A judge declared that, although it may be considered “an act of civility” to kill an animal condemned to eternal suffering, “when it comes to human beings, the principle of solidarity must be taken into account” as well as “a superior respect for humans’ lives.”
It was decided that, “compassion or pity cannot be felt for an individual who ends the life of another, who had been capable of feeling the same emotions.” For this reason, a person who terminates the life of someone suffering from severe and irrevocable pain cannot be entitled to “special, moral treatment”.

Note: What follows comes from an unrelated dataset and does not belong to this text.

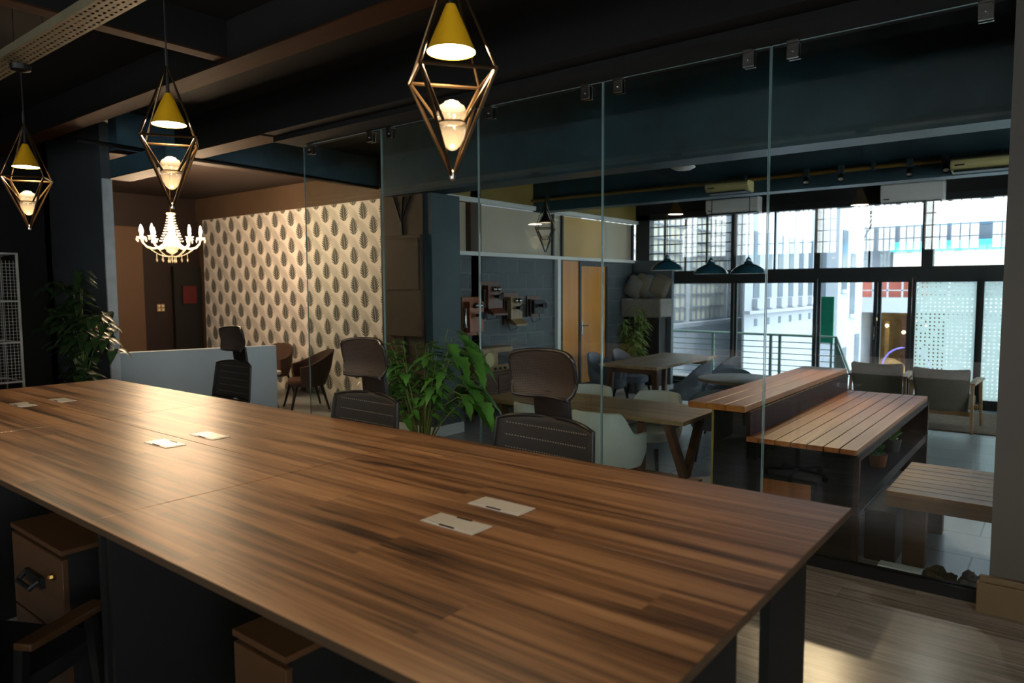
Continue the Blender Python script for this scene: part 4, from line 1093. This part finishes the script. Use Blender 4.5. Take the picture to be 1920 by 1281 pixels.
for z0 in (0.1, 0.64, 1.11, 1.59):
    for k in range(1, 11): yy = -0.2+0.4*k/11; sd.bx(0.267, 0.273, yy-0.0018, yy+0.0018, z0, z0+0.45)
    for k in range(1, 12): zz = z0+0.45*k/12; sd.bx(0.267, 0.273, -0.2, 0.2, zz-0.0018, zz+0.0018)
sd.build('side_mesh', M['white_wire'], t)
bk = MB()
bk.bx(-0.26, 0.26, 0.195, 0.2, 0.02, 2.1); bk.build('back_panel', M['black'], t)

# ------------------------------------------------------------------ drawer pedestals and wooden chair under the near edge
def pedestal(label, loc, w, d, h):
    h = 1.7-(1.7-h)*DS; w *= DS; d *= DS; loc = (loc[0]*DS, loc[1]*DS, 0)
    t = thing('drawer_pedestal', label, 'drawer unit', loc, 0, 'wooden drawer units under the desk')
    MB().bx(-w/2, w/2, 0.0, d, 0.0, h-0.02).build('carcass', M['black'], t)
    MB().bx(-w/2-0.004, w/2+0.004, -0.024, d, h-0.02, h).build('top', M['cab_wood'], t, bevel=0.002)
    z = 0.03
    for k in range(2):
        zh = (h-0.03-z)/2; z0 = z+k*zh
        dr = MB().bx(-w/2, w/2, -0.022, 0.0, z0, z0+zh-0.008).build('drawer', M['cab_wood'], t, bevel=0.003)
        hd = MB(); zc = z0+zh*0.55
        hd.bx(-0.09, 0.09, -0.04, -0.022, zc-0.022, zc+0.022); hd.tube([(-0.08, -0.04, zc+0.01), (-0.07, -0.07, zc-0.015), (0.07, -0.07, zc-0.015), (0.08, -0.04, zc+0.01)], 0.010, 8)
        hd.build('handle', M['black'], dr)
        MB().ball((w/2-0.09, -0.03, zc+0.05), 0.016, 8).build('lock', M['brass'], dr, smooth=True)
    return t
pedestal('wooden drawer unit with black pulls under the desk at the lower left corner', (-4.26, 1.33, 0), 0.72, 0.5, 0.40)
pedestal('wooden drawer unit under the desk, half hidden behind the black leg panel', (-2.3, 1.42, 0), 0.34, 0.5, 0.40)
t = thing('wooden_armchair', 'dark chair with flat wooden arms at the lower left before the drawers', 'chair', (-2.915, 0.73, 0), math.radians(207.5))
MB().bx(-0.26, 0.26, -0.25, 0.25, 0.36, 0.43).build('seat', M['mesh_black'], t, bevel=0.02)
def wb(u, v):
    s = 2*u-1; return (s*0.25, 0.25+0.1*v-0.05*s*s, 0.42+0.33*v)
MB().grid(wb, 8, 6).build('backrest', M['mesh_black'], t, smooth=True, solid=0.04)
for sx in (-1, 1):
    MB().bx(sx*0.31-0.035, sx*0.31+0.035, -0.17, 0.16, 0.555, 0.58).build('armrest', M['cab_wood'], t, bevel=0.006)
    for y in (-0.14, 0.14): MB().bar((sx*0.29, y, 0.555), (sx*0.29, y*1.4, 0), 0.035, 0.03, 0.026).build('leg', M['black'], t)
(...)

The case echoes proceedings in February 2018 which saw an elderly man sentenced to seven years and eight months in prison for having killed his severely ill, 88-year-old wife. Judges made their decision on the basis that there is “no general approval of euthanasia in society” and that “broad schools of thought still disagree with it.” They therefore felt “forced not to concede to mitigating circumstances.”
The defence pleaded with the Supreme Court to acknowledge the “difficult and desperate nature of his decision”, and to admire the respect he paid to his wife’s desires. They argued that “terminating the suffering of a loved one, and respecting the individual unable to articulate their emotions” adds another dimension to the case. They called on the Court to recognise that he was already “incapable of supporting his wife’s incessant suffering and physical deterioration.”
Despite appeals to European countries that had already legalised euthanasia and assisted suicide, the man’s sentence was firmly upheld.